This is what experts think what technology will do for or us ... one day, in the near future. One day everything will be custom ...
We have great mathematical schemes that solve a variety of models for financial instruments from the Vanilla to the most sophisticated deal types of equity, interest rates, FX, inflation, commodities and credit - accurately and robust. And we have internally organized them orthogonally. And we know how to perform cross model validation, precision testing and what have you from our machine learning work where automated model selection is indispensable.
And such decisions are made on a huge amount of information that is dynamically divided into training and test data samples.
It was my "hobby horse" to push this approach for UnRisk. We called the project internally UnRisk DIRECTOR. 2005, I remember. We were proud that our engines are fast enough to do all the "across all" valuations. We proudly announced the idea ... but I was wrong.
What I suppressed was the explorative learning effect. Getting insight from failure. Our users get insight from understanding the difference of, say, instrument-model-method triples. We automate across-models scenario runs, as many other work flows, but do not select models automatically. We even do not automatically select numerical parameters of our distinguished solvers.
We stopped the DIRECTOR project years ago. And we know from our users who analyze model dependencies that they manage model risk by insight. With conclusions like reducing complexity and managing the revival of models, like the normally distributed short rate models, in market regimes where interest rates can become negative.

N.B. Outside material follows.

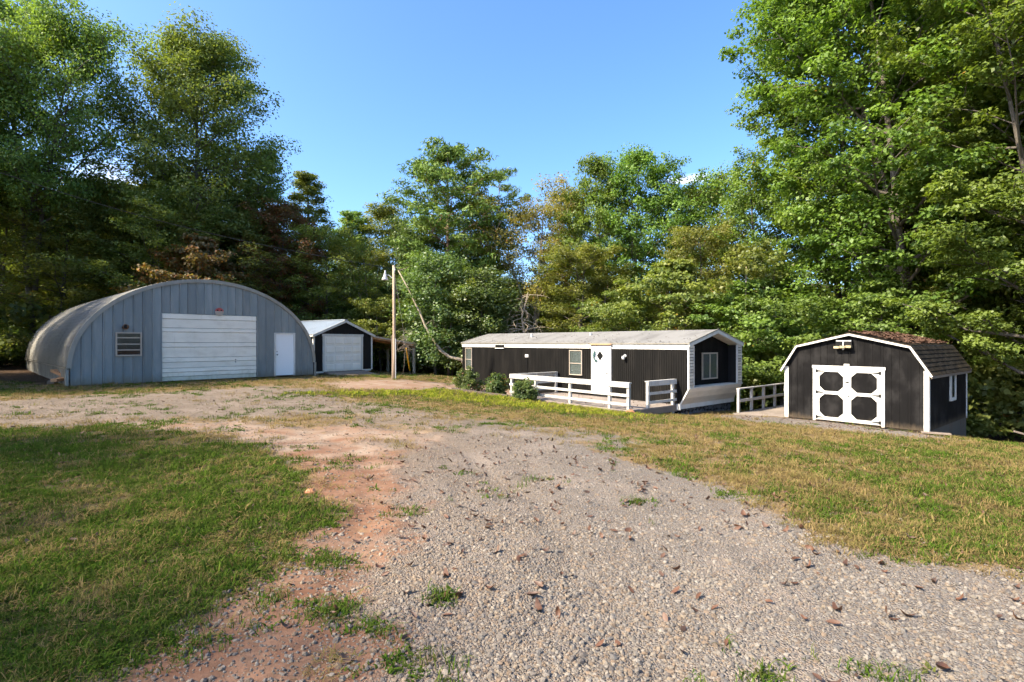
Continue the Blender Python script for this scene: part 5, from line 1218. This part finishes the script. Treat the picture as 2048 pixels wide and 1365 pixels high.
# some on the porch deck and walkway too
for (x0, x1, y0, y1, zz, m_) in ((-6.3, -.5, -2.6, -.15, -.95 + .345, 70), (2.3, 3.6, -.2, 3.5, -.955, 40)):
    a = np.stack([x0 + (x1 - x0) * rng.random(m_), y0 + (y1 - y0) * rng.random(m_), np.zeros(m_)], 1); wv = np.array([tuple(TM @ Vector(p)) for p in a]); wv[:, 2] = zz + .012
    pts = np.r_[pts, wv]; sc = np.r_[sc, .05 + .05 * rng.random(m_)]; rot = np.r_[rot, np.stack([rng.normal(size=m_) * .2, rng.normal(size=m_) * .2, rng.random(m_) * 6.28], 1)]
n = len(pts); scatter('leaf_litter', pts, rot, sc[:, None] * np.ones((1, 3)), rng.integers(0, 8, n), LC, label='scattered brown dead leaves over drive, grass and decks', cat='leaf litter', kind='stuff')
# woods floor thickets and the distant wood
def shrub(seed, mat, n=20, per=90, size=.095):
    rg = np.random.default_rng(seed); cen = rg.normal(size=(n, 3)) * np.array([.42, .42, .3]) + np.array([0, 0, .62]); cen[:, 2] = np.abs(cen[:, 2])
    return join_leaves([leaf_cloud(cen, np.full(n, .3), per, size, .7, rg)], 'shrub', mat)
UC = proto_collection('thicket', [shrub(s, M['leaf_under']) for s in range(3)] + [shrub(9, M['leaf_vine'])])
n = 9000; x = rng.random(n) * 90 - 45; y = 8 + rng.random(n) * 40; sd = sdist(POLY['clearing'], x, y); k = (sd < -.4) & (sd > -7) & free(x, y, 1.0) & (np.abs(x) < 1.2 * y + 6) & (rng.random(n) < .45)
k &= ~((x < -15.5) & (y < 29 + (-16 - x) * .2) & (x > -29)); k &= ~((x > 8.3) & (x < 14) & (y < 24.5)) & ~((x > 13) & (y < 20.5) & (x < 24))
x, y = x[k], y[k]; n = len(x); s = (.7 + 1.1 * rng.random(n)) * np.clip(.75 + (-sd[k]) * .12, .7, 1.5); print('thicket', n)
scatter('undergrowth', np.c_[x, y, g(x, y) - .1], np.c_[np.zeros(n), np.zeros(n), rng.random(n) * 6.28], np.c_[s * 1.1, s * 1.1, s * (.8 + .5 * rng.random(n))], rng.integers(0, 4, n), UC, label='tangled leafy undergrowth along the edge of the woods', cat='undergrowth', kind='stuff')
def merged(key):
    tm, cm, H = TV[key]; a = bpy.data.objects.new('far', cm); return cm
FC = proto_collection('far_crown', [TV['mid1'][1], TV['mid3'][1], TV['under1'][1], TV['big2'][1]])
P_ = []
for i in range(52):
    X = -85 + 170 * (i + rng.random()) / 52; Y = 50 + 14 * rng.random(); P_.append((X, Y, 0 if i % 2 else 1, .62 + .16 * rng.random(), 1.5))
for i in range(30):
    X = -60 + 120 * (i + rng.random()) / 30; Y = 43 + 5 * rng.random(); P_.append((X, Y, 2, .9 + .5 * rng.random(), 1.6))
for i in range(46):
    a = rng.random(); X = 19 + 26 * rng.random(); Y = 14.5 + 30 * rng.random()
    if X < Y * .62: continue
    P_.append((X, Y, (1, 3, 1, 2)[i % 4], .8 + .35 * rng.random(), 1.0))
for i in range(22):
    X = -20 - 34 * rng.random(); Y = 37 + 14 * rng.random(); P_.append((X, Y, (0, 1, 2)[i % 3], .75 + .3 * rng.random(), 1.1))
A = np.array(P_); n = len(A)
scatter('woodland', np.c_[A[:, 0], A[:, 1], g(A[:, 0], A[:, 1])], np.c_[np.zeros(n), np.zeros(n), rng.random(n) * 6.28], np.c_[A[:, 4], A[:, 4], A[:, 3]], A[:, 2].astype(int), FC, label='deep mass of woods behind the clearing', cat='woods', kind='stuff')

Yes, technologies will have capabilities to become totally invisible, know what we want and decide for us, but, no, in many solutions they should not just "quietly" select methodologies, algorithms or decision rules. They should be white boxes giving options and provide metrics for comparable results.
For explorative, constructive learning - as Aaron Brown points out in his great book: Red-Blooded Risk. Great Risk Managers learn .... remember VaR in the Jungle ...
Technology will become so sophisticated that we won't be even aware interacting with it, but IMO human-machine interaction in sophisticated working environments should have higher goals.